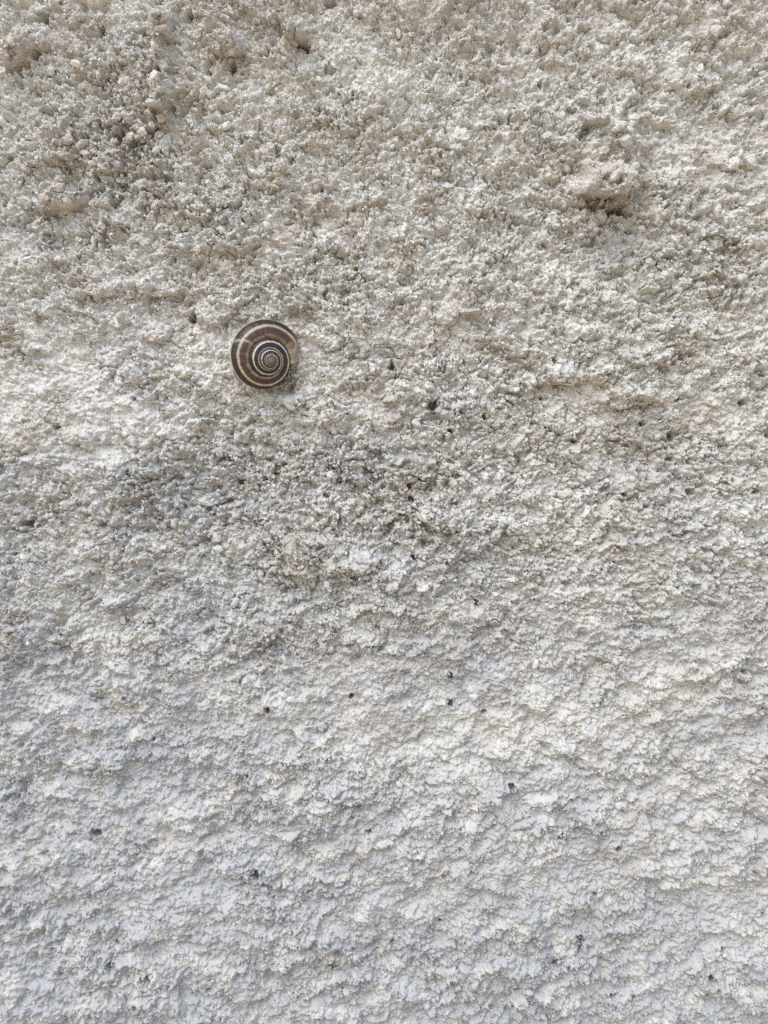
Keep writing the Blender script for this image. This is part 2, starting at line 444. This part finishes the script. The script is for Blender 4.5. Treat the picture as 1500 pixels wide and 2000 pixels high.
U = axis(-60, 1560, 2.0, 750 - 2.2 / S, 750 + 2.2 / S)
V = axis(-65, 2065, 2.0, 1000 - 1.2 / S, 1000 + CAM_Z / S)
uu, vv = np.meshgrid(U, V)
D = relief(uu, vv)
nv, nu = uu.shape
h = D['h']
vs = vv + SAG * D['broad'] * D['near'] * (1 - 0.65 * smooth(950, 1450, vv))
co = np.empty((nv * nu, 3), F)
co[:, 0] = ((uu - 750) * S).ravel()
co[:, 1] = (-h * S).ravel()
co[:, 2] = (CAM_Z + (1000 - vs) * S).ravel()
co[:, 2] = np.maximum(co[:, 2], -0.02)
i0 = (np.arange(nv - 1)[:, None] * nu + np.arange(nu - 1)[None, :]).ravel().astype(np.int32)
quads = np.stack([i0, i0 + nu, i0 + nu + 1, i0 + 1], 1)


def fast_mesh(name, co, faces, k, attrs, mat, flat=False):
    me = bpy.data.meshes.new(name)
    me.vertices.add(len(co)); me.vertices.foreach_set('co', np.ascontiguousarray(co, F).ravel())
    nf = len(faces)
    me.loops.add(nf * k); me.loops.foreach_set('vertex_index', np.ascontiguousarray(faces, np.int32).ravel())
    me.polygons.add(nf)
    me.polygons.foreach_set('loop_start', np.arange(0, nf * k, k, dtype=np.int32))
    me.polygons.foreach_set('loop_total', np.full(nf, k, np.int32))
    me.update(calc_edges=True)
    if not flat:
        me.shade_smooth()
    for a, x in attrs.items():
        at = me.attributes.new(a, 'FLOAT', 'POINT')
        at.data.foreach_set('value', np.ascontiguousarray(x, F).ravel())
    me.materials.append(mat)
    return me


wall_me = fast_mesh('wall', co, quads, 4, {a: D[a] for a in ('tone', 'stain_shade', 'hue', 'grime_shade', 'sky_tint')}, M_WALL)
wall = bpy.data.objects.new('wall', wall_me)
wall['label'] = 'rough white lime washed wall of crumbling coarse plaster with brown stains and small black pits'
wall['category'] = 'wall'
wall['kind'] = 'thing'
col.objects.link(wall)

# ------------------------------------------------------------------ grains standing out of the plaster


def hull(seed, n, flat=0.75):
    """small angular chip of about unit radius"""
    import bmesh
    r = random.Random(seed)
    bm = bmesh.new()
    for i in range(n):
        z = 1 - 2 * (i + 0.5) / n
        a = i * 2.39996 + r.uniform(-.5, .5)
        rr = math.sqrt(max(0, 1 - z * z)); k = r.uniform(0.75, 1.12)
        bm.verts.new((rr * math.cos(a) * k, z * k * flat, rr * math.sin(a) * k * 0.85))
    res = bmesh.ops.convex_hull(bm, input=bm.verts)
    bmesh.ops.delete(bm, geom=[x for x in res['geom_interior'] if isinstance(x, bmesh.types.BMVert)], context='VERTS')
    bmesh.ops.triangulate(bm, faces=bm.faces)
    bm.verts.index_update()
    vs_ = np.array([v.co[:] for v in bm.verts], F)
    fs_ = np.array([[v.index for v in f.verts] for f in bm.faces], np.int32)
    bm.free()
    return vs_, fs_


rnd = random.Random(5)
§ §
Copy out each line word for word, please, skipping the images.

* Output *
Keep writing the Blender script for this image. This is part 2, starting at line 444. This part finishes the script. The script is for Blender 4.5. Treat the picture as 1500 pixels wide and 2000 pixels high.
U = axis(-60, 1560, 2.0, 750 - 2.2 / S, 750 + 2.2 / S)
V = axis(-65, 2065, 2.0, 1000 - 1.2 / S, 1000 + CAM_Z / S)
uu, vv = np.meshgrid(U, V)
D = relief(uu, vv)
nv, nu = uu.shape
h = D['h']
vs = vv + SAG * D['broad'] * D['near'] * (1 - 0.65 * smooth(950, 1450, vv))
co = np.empty((nv * nu, 3), F)
co[:, 0] = ((uu - 750) * S).ravel()
co[:, 1] = (-h * S).ravel()
co[:, 2] = (CAM_Z + (1000 - vs) * S).ravel()
co[:, 2] = np.maximum(co[:, 2], -0.02)
i0 = (np.arange(nv - 1)[:, None] * nu + np.arange(nu - 1)[None, :]).ravel().astype(np.int32)
quads = np.stack([i0, i0 + nu, i0 + nu + 1, i0 + 1], 1)


def fast_mesh(name, co, faces, k, attrs, mat, flat=False):
    me = bpy.data.meshes.new(name)
    me.vertices.add(len(co)); me.vertices.foreach_set('co', np.ascontiguousarray(co, F).ravel())
    nf = len(faces)
    me.loops.add(nf * k); me.loops.foreach_set('vertex_index', np.ascontiguousarray(faces, np.int32).ravel())
    me.polygons.add(nf)
    me.polygons.foreach_set('loop_start', np.arange(0, nf * k, k, dtype=np.int32))
    me.polygons.foreach_set('loop_total', np.full(nf, k, np.int32))
    me.update(calc_edges=True)
    if not flat:
        me.shade_smooth()
    for a, x in attrs.items():
        at = me.attributes.new(a, 'FLOAT', 'POINT')
        at.data.foreach_set('value', np.ascontiguousarray(x, F).ravel())
    me.materials.append(mat)
    return me


wall_me = fast_mesh('wall', co, quads, 4, {a: D[a] for a in ('tone', 'stain_shade', 'hue', 'grime_shade', 'sky_tint')}, M_WALL)
wall = bpy.data.objects.new('wall', wall_me)
wall['label'] = 'rough white lime washed wall of crumbling coarse plaster with brown stains and small black pits'
wall['category'] = 'wall'
wall['kind'] = 'thing'
col.objects.link(wall)

# ------------------------------------------------------------------ grains standing out of the plaster


def hull(seed, n, flat=0.75):
    """small angular chip of about unit radius"""
    import bmesh
    r = random.Random(seed)
    bm = bmesh.new()
    for i in range(n):
        z = 1 - 2 * (i + 0.5) / n
        a = i * 2.39996 + r.uniform(-.5, .5)
        rr = math.sqrt(max(0, 1 - z * z)); k = r.uniform(0.75, 1.12)
        bm.verts.new((rr * math.cos(a) * k, z * k * flat, rr * math.sin(a) * k * 0.85))
    res = bmesh.ops.convex_hull(bm, input=bm.verts)
    bmesh.ops.delete(bm, geom=[x for x in res['geom_interior'] if isinstance(x, bmesh.types.BMVert)], context='VERTS')
    bmesh.ops.triangulate(bm, faces=bm.faces)
    bm.verts.index_update()
    vs_ = np.array([v.co[:] for v in bm.verts], F)
    fs_ = np.array([[v.index for v in f.verts] for f in bm.faces], np.int32)
    bm.free()
    return vs_, fs_


rnd = random.Random(5)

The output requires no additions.